There’s a dramatic principle called “Chekhov’s Gun”; it’s the idea that if you show a gun in a scene, it will be fired later. The idea has since been used to refer to anything that is shown and will have a purpose later on, but for this article’s sake we’ll take it pretty literally. The writing reason for this concept is a metaphor about not including useless information but it’s also something different to the viewer/player/reader. When you see a gun in a scene, that’s a promise that the gun will go off at some point. If there is a gun in a scene it completely changes the dynamic of that scene. How many times have you seen two characters wrestle while one of them has a gun? You know how that ends. How often do you see somebody handed a gun and pray they never have to use it? You know they’re at maximum twenty minutes from firing the thing. A gun in a scene is almost always a promise that somebody isn’t going to make it. The tension comes from the fact that you’re never quite sure who’s going to die; you just know that somebody will. 

What are some of your favorite moments in games that include a gun? Nine times out of ten that moment is great because of the buildup. There’s that fantastic scene in Heavy Rain where you’re given a gun and a man to kill or else your son will die. How many of you made it to the climax of the scene, where the man is kneeling on the ground, showing you a picture of his daughters while you have a gun to his head? I bet most people hesitated. I know I did. I know my friends did. It’s all because that scene gave the gun the proper weight. 

What about the scene in Metal Gear Solid 3 where you have to kill the boss? You spend the entire game being told you’re going to have to kill her, that’s the buildup. Finally you defeat her in a fist fight and you have to shoot her in the head as she lies on the ground. 

This idea of building up the moment a gun goes off can be found everywhere, whether it’s in classic movies or recent videogames. Episode 3 of Telltale’s The Walking Dead game has several gunshots and every single one is terrifying. I’ll try not to spoil anything about the episode because it’s still fairly recent and is really something that should be played without any spoilers whatsoever. Everyone that’s played the game knows what scenes I’m talking about. Every gunshot in the episode has a buildup, even if you don’t know that the gun being fired is actually what will result from the buildup. 

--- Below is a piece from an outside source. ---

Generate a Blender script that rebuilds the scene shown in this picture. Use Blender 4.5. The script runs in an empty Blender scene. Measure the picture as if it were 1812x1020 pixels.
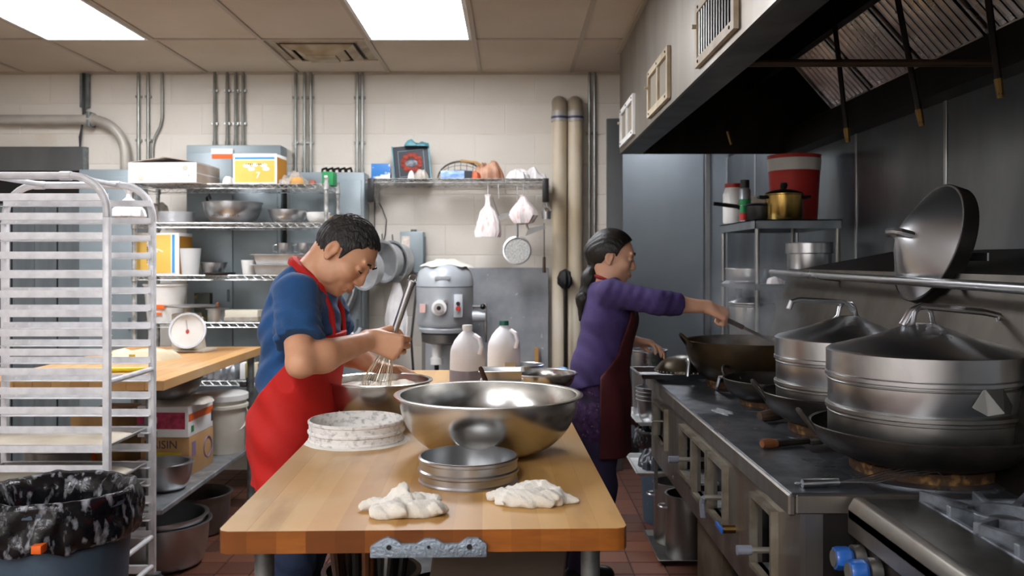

The Call of Duty series and the whole recent slew of shooting games in general aren’t too great at this idea of the tension a gun should give. The entire game revolves around shooting things, and, like I said earlier, keeping the volume high all the time will just render you deaf. Still, the most exciting moments in the game come from the time just before the gun is fired. Whether it’s seeing the war torn city you’re about to be dropped in just as the mission starts, or the moment you’re breaching a cabin hoping to find a villain inside. 

Then there’s the first scene in Modern Warfare. The scene that reminds you what a gun is and gives the weapon its justly deserved weight before the rest of the game steals it away. Your own execution. 

I’m not saying that every time you want to fire a gun in a videogame it should have the consequences and tension that it does in real life. Just like when you kill someone in a game you don’t want to hear about how they had three kids they were trying to feed by working for a mercenary group. A huge point of games is to escape. That’s most of the fun of Grand Theft Auto; you can pick up a gun and fire it with reckless abandon without the terrible consequences it would have in real life. 

No, the point of this article is to remind people what an amazing tool a gun can be for your narrative… but only if treated with the weight it deserves. To constantly portray guns as this totally awesome thing that fixes every problem devalues the entire concept of a weapon, just isn’t true, and has some pretty terrible implications. 

So what do you think? What moments in games have you actually been worried about a gun in the scene? What examples can you think of that feature a gun used to great effect or very poor effect?